Cover of The Splendid and the Vile

The Splendid and the Vile

by Erik Larson


Genre
History, Nonfiction, Biography
Year
2020
Pages
625
Contents

Chapter 91: Eric

Overview

At Chequers, Churchill’s irritation over Plymouth and his stubborn faith in the Prof’s aerial mines reveal how heavily recent failures are weighing on him, even as military news from Tobruk briefly lifts his spirits. Against that wartime tension, Eric Duncannon’s courtship of Mary Churchill becomes the house’s private drama, with most of the family uneasy about a match they think is premature.

After a weekend of awkward maneuvering and family scrutiny, Eric proposes and Mary accepts in confusion rather than joy. The chapter matters because it juxtaposes Churchill’s relentless wartime burdens with a personal turning point in his family, showing that even intimate milestones are unsettled by the pressures of the wider conflict.

Summary

A cold but bright weekend at Chequers opens with Winston Churchill in a bad temper. John Colville attributes part of Churchill’s irritability to too little sleep, and a trivial domestic grievance deepens it: Clementine Churchill has used his prized Australian honey to sweeten rhubarb. Into this mood comes Eric Duncannon, who arrives a day earlier than expected with his sister, Moyra Ponsonby. Because Eric seems ready to propose to Mary Churchill, his arrival immediately creates strain, since Mary is willing but her family largely disapproves and thinks she is too young.

That afternoon Churchill works in the garden but keeps returning to the recent destruction of Plymouth. Angry that German raids struck the city repeatedly with little interference, Churchill dictates a sharp note to Air Chief Marshal Charles Portal and John Moore-Brabazon demanding to know why the RAF has not fully equipped the squadron meant to deploy the Prof’s aerial mines and why those mines are not being used against German navigational beams. The effect is to show how strongly Churchill still backs the scheme, even though the mines remain unproven and most officials now place more hope in radar, beam-jamming, and decoy fires.

Churchill’s mood improves that night because fighting at Tobruk excites him and revives his appetite for dramatic war news. He stays up until three-thirty in the morning, joking, talking, and mixing business with conversation long after other guests give up and go to bed. Mary, however, retires already aware that the next day may change her life. In Berlin, meanwhile, Adolf Hitler and Joseph Goebbels amuse themselves by mocking a biography of Churchill that dwells on his eccentric habits, a reminder that Britain’s enemies still see him as both bizarre and dangerous.

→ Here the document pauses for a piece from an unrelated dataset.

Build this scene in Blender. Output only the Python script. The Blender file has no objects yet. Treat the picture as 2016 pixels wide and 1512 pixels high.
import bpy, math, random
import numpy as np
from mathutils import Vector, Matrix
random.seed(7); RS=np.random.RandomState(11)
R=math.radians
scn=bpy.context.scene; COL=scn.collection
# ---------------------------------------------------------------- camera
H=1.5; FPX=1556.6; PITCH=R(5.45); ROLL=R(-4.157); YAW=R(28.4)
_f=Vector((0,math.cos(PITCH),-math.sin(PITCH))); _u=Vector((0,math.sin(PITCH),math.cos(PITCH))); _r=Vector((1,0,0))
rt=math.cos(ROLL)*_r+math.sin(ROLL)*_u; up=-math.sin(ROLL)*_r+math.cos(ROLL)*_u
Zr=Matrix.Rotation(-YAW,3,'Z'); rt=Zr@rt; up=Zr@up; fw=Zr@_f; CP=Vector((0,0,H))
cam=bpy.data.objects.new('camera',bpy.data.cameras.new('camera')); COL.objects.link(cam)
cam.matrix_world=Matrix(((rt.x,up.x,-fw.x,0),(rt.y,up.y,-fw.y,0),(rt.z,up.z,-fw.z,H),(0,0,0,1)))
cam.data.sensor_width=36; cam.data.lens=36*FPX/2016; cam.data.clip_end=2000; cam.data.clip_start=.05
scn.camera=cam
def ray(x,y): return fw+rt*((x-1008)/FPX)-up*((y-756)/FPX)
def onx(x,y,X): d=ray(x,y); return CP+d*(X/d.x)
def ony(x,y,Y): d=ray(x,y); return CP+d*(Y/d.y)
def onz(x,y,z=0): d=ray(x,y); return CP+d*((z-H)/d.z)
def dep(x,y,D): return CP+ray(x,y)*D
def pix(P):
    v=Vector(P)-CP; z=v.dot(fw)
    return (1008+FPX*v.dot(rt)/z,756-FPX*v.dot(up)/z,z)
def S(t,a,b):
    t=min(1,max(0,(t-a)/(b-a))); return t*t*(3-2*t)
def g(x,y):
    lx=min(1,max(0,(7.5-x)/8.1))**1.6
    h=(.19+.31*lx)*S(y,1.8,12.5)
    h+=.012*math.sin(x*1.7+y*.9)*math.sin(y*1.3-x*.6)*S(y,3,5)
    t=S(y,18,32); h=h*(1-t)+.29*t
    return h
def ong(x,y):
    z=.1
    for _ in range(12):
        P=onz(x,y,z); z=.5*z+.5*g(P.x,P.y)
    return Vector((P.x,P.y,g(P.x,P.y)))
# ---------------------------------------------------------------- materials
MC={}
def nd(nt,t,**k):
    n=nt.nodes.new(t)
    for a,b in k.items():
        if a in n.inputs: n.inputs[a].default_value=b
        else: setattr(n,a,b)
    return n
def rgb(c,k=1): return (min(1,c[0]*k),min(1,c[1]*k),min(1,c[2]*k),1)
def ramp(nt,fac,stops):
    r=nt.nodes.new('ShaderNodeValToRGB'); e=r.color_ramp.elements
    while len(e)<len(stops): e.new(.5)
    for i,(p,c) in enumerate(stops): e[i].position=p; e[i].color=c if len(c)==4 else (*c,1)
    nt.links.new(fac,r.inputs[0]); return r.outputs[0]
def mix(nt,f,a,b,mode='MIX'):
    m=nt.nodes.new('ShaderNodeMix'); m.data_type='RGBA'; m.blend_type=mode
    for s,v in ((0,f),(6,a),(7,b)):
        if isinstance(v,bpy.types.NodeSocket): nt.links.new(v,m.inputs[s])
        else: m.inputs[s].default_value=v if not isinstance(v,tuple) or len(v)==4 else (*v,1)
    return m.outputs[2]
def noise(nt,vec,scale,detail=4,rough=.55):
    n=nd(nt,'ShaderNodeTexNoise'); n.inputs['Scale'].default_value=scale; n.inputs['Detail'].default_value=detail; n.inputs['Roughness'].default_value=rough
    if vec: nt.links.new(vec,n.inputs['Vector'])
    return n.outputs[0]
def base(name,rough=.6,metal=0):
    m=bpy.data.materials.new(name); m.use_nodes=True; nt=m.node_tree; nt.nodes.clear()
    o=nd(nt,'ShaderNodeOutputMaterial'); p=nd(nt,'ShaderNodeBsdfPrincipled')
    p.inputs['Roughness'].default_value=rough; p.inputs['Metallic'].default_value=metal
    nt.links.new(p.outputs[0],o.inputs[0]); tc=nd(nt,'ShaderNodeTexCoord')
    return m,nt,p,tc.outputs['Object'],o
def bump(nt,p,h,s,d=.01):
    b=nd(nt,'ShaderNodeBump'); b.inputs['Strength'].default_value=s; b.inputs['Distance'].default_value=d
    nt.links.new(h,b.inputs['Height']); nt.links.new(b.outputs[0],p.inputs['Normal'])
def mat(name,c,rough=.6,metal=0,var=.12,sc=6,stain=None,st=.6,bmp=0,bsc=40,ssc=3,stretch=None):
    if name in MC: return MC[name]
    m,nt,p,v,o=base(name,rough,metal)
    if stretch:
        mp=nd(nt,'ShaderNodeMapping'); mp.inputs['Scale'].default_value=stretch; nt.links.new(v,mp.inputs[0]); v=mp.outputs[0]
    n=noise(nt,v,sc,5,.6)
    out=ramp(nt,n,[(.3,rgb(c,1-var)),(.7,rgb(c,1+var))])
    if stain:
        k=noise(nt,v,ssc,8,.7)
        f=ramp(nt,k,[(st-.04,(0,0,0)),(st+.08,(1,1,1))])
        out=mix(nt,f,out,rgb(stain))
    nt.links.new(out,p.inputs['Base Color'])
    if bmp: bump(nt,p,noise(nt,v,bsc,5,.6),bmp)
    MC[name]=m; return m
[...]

Sunday at Chequers is colored by expectation that Eric will finally speak. New guests arrive, including Sarah Churchill, the Prof, Clarissa Spencer-Churchill, and Captain Alan Hillgarth, and the family’s reactions make the tension plain: Mary is anxious, Clementine dislikes the match, and others watch with curiosity or amusement. After lunch, instead of pursuing Mary directly, Eric goes off on a long walk with Clarissa, which Colville reads either as genuine distraction or a ploy to stir Mary’s jealousy. Eric then naps, seemingly to heighten the drama of his later appearance, while Churchill settles outside with top-secret papers and Iraq telegrams, working steadily and suspicious that Colville is trying to read his boxes.

At last Eric takes Mary into the White Parlor and proposes. Mary accepts, but only uncertainly; in her diary she records that she is in a daze and in a muddle, suggesting that the engagement is emotionally unresolved rather than triumphant. The chapter closes with Churchill once again working deep into the night in bed, attended by Colville and the Prof, while Colville leaves for London the next day exhausted. The weekend therefore ends with both public strain and private upheaval: Churchill remains locked in wartime pressure, and Mary’s future has shifted, though without real clarity or family harmony.

Who Appears

  • Winston Churchill
    Prime minister, irritable over Plymouth and sleep loss, pushes aerial mines, then works late through wartime papers.
  • Mary Churchill
    Churchill’s eighteen-year-old daughter; anxiously courted by Eric and left dazed after accepting his proposal.
  • Eric Duncannon
    Mary’s suitor; arrives early, behaves theatrically, and finally proposes in the White Parlor.
  • John Colville
    Churchill’s private secretary, records the weekend’s moods, tensions, and late-night work.
  • The Prof
    Churchill’s scientific adviser, associated with the aerial-mines scheme and present during late-night work.
  • Clementine Churchill
    Churchill’s wife, disapproves of Mary’s match and inadvertently worsens Churchill’s mood over his honey.
  • Clarissa Spencer-Churchill
    Churchill’s niece; her flirtatious walk with Eric unsettles expectations around Mary.
  • Moyra Ponsonby
    Eric’s sister, accompanies him to Chequers and supports his pursuit of Mary.